Armani, via la camicia Operazione leggerezza
Giacche svuotate, calzoni morbidi, t-shirt e maglie. Lo stilista elimina ogni costrizione, in nome di una eleganza gentile che si concede anche tocchi di rosa
La camicia? Desaparecida. La cravatta? Che la indossi tuttalpiù, come un vezzo civettuolo, la donna. Il (nuovo) uomo leggero e gentile di Giorgio Armani preferisce essere il più libero possibile: t-shirt, maglie e blouson le alternative alla rigidità di coletti e polsini. «Certo che se vedessero Renzi così invece che con la sua solita camicia bianca direbbero: ma cosa si è messo addosso?». Allora signor Armani pensa anche lei che le regole debbano essere infrante? «La provocazione e il coraggio ci vogliono — risponde alludendo senza alludere — ma certi eccessi non servono a nulla: io non ci sto». E neppure è il caso che ci stia, lui che comunque a forza di togliere e svuotare altro che revolution ha fatto in 40 anni di moda. A piccoli passi o a passi rispettosi di un’idea dell’abito che vesta e non travesta. Leggerezza, ecco il nuovo step armaniano: e non crediate sia facile. «Togliere e togliere», ecco la tecnica.

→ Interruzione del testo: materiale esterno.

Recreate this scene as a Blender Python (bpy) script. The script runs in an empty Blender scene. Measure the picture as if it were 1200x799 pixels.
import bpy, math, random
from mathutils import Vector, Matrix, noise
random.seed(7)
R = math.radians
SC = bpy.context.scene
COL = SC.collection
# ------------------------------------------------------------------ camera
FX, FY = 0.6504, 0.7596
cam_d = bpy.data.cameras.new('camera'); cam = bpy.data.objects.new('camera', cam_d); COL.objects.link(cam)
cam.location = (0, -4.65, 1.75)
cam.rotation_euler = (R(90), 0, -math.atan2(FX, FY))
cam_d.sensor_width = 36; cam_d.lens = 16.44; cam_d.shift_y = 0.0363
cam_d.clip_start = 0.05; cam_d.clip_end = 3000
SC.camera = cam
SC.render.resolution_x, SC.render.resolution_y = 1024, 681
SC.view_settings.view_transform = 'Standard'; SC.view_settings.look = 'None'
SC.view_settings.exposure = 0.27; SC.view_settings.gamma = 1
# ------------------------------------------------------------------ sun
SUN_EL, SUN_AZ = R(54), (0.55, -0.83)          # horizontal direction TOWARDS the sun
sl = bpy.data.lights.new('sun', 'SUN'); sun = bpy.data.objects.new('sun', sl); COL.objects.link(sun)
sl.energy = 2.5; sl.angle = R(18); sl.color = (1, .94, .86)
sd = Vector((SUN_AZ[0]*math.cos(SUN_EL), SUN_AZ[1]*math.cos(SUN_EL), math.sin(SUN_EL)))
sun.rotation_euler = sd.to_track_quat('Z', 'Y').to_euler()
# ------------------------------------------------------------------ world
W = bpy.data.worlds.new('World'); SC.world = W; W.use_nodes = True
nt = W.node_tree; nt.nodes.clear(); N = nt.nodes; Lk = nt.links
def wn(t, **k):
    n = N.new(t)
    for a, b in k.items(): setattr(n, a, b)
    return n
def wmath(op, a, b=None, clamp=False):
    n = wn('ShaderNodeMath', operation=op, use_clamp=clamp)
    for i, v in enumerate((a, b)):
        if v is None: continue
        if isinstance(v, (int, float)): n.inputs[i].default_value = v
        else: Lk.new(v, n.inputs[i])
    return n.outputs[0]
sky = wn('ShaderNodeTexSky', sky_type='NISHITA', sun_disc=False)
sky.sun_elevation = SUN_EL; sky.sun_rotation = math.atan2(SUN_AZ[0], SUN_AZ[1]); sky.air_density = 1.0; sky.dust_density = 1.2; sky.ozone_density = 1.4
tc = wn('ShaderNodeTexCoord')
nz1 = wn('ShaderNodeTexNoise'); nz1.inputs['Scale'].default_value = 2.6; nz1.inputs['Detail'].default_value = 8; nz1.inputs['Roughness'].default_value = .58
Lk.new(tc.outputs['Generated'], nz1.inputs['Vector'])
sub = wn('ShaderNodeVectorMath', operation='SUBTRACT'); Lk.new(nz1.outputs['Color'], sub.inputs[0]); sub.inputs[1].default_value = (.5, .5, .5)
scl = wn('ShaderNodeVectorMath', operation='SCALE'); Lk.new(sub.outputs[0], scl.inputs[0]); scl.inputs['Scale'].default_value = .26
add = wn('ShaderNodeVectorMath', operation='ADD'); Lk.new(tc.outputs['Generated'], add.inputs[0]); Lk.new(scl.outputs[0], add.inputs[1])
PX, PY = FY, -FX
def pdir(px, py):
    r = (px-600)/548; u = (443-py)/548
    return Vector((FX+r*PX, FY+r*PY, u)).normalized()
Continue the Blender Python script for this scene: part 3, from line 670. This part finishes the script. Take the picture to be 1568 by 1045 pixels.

Giacche così svuotate (un po’ più corte ma svettanti) e pantaloni morbidi senza mai perdere il piglio maschile, anche se in pelle. Sopra i capi della libertà cui sopra e ai piedi sandali-mocassini dal piglio sbarazzino che non sono le uniche frivolezze. C’è anche il rosa, per esempio, ma, naturalmente, di una sfumature che non istiga la gomitata al passaggio. Perché l’equilibrio da Armani conta parecchio e le sfumature fanno la differenza nel definire i limiti. Come le braghe rimborsate sotto il ginocchio, a mo’ dei knickerbockers: grigie scuro e di materiale compatto cosicché non facciano giammai odalisca. O quelle con i cinturini alla caviglia per la bicicletta («il mio uomo la preferisce al Suv»)? Blu eleganti. Tanti completi spezzati, altra licenza, e un piccolo cache col arrotolato per puntualizzare questa nuova e leggera e gentile eleganza.
Rosa dominante nella giornata di chiusura delle sfilate milanesi. Così anche da Ermanno Scervino il colore che scaccia i pensieri negativi, sfila leggero (e leggiadro) fra un pantalone mimetico e una giacca in pied de poule. Un’eleganza degagé sottolinea lo stilista di Firenze che per rendere l’idea taglia e sfilaccia completi di lino e cotone tecnicamente tormentati perché restino per sempre come se fossero vissuti, non finiti. Perché il tempo che passa è pur sempre una storia da raccontare. Come certe ossessioni che ritornano: le divise napoleoniche («le adoro», confessa Scervino) o le infradito («un atto di coraggio per sentirsi meno vittime del capoufficio»). Un bel tipo, sì. Sui colori, bel lavoro di Brioni che si è ispirato alle creazioni di Carlo Scarpa e da certe lavorazioni del vetro veneziano che si ritrovano incredibilmente nei tessuti di completi e spolverini e parka.
Da Dsquared2 è il turno del ragazzo svaporato e tatuato, un po’ surfista e un po’ snowbordista, senza dubbio mascalzoncello perché fra una sneakers da trekking, uno zaino da escursione, una canotta da zanza e una braga da rapper indossa legati in vita pezzi di lingerie della (presunta) conquista della notte prima. Brutale il tipo. Grand finale in tute di tulle tatuato. Detto questo il lavoro dei gemelli Caten sulla miriade di pezzi (dal jeans alla mutande) è incredibile
È un lui che è una Alice nel paese meraviglie il riferimento (non casuale) di Stella Jean che si immagina un ragazzo che entra in una botola, finisce dall’altra parte del mondo (luoghi tribali) e poi torna indietro carico di cenni etnici. A forte impatto etnico anche Christian Pellizzari che pensa al militare, al barocco italiano, all’arte e la impana con farina cinese. Più sofisticato (e nobile) l’uomo di Damir Doma, quasi un cavalieri Jedi con tuniche tagliate al vivo e pantaloni morbidi.